濃い目で甘しょっぱい味に口に入れると優しい気持ちになる人も多いのではないでしょうか?

1日3個弁当をコンビニで選ぶという私も(選びすぎ…)お弁当に佃煮が入っていないと、ほとんどの場合は手に取ってもそっと戻したりしすることもあるとか、無いとか…

(どっちなんだ!)

「じゃー、単品で買えよ!」

などという声も聞こえてきそうなので、話をそらすとして…

佃煮は元々、江戸時代に佃島という島に住んでいた漁師が、保存食としていた魚の煮付けのような食べ物が始まりです。

一般的に漁師というのは自身の経験などよりはもちろん、自然環境など様々なことに左右され収入は不安定といわれます。

なので万が一の事を考えて日持ちの良い食べ物を準備していたのでしょう。

多分ですが、若干強めに感じる甘さは保存食として砂糖を利用していたこと。

今は簡単に手に入る砂糖ですが、江戸時代なんかはかなりの貴重品だったそうです。

そんなものを単なる趣向品の類いとして使うほど、恐らく江戸時代の漁師はそこまで裕福ではなかったはず。

(今では菓子として名高いカステラも最初は甘い食べ物ではなく、保存の為に砂糖を入れたのがそもそもの始まりと言われています)

佃煮に小魚が多いのは売り物にならない雑魚を佃煮にしていたということではないでしょうか。

どちらも生きるための知恵だと私は想像します。

そんな感じで漁師のご当地料理として伝えられていた佃煮ですが、ある時をさかいに住吉神社にて参拝客に振る舞われていたそうです。

それも無料で…

無料ですから当然、人は群がります。

タダより高いものは無い!

なんて言葉もありますが…

それはそれ!

ですよね!

想像でしかないですが、もしかしたらあまりの修羅場でボクシングの世界ランカーのような身体能力が必要だったのかもしれない…

私なんかは見て聞いて決めるので取りあえず群がってみます。

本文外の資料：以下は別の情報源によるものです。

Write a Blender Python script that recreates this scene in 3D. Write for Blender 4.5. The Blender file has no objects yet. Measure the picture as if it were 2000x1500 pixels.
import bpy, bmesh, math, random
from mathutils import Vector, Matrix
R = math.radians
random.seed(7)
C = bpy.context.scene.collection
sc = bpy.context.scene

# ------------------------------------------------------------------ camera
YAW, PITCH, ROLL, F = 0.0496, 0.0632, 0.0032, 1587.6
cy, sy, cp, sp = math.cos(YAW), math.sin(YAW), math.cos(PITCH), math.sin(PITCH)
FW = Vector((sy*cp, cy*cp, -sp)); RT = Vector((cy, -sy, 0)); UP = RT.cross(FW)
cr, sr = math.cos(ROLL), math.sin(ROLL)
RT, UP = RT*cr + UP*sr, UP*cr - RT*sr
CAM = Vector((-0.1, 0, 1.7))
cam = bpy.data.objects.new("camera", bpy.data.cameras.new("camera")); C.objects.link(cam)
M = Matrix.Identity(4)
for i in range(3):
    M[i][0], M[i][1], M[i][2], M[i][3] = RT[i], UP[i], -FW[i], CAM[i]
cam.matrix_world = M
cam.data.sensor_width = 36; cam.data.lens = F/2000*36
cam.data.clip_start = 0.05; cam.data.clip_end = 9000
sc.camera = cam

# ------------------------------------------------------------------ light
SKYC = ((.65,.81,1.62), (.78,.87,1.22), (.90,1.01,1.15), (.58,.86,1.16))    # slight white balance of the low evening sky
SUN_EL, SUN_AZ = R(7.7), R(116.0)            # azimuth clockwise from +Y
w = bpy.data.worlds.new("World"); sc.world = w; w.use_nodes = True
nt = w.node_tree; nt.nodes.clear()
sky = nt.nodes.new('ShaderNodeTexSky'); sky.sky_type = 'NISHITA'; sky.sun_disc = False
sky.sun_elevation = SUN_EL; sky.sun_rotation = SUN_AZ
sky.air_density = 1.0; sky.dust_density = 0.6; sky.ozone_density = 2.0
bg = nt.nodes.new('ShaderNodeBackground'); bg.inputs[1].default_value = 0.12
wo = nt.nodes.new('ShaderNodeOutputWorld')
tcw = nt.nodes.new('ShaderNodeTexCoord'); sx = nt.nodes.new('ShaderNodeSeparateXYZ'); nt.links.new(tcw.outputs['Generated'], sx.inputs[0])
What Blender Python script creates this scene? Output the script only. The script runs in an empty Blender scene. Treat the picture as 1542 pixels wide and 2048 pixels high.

w

もしも後で料金を請求されたとしても所詮食べ物ですから、全て腹にいれた後でシラを切ってしまえばいい。

なんてヒドイことを考えるのは私だけなのでしょうが…

そんな感じで群がる人に対して配っていたところ、その内に商人が目をつけ広まったと言われています。

ちなみに今回のお話は佃煮ですが、こういった甘い味付けの食べ物は各地にも色々と広がっています。

ということで今日の一言
「佃煮がおばあちゃんの味というのは最近の話であって、元々はカッコイイ浜の男の料理なんだぜ!」という話です。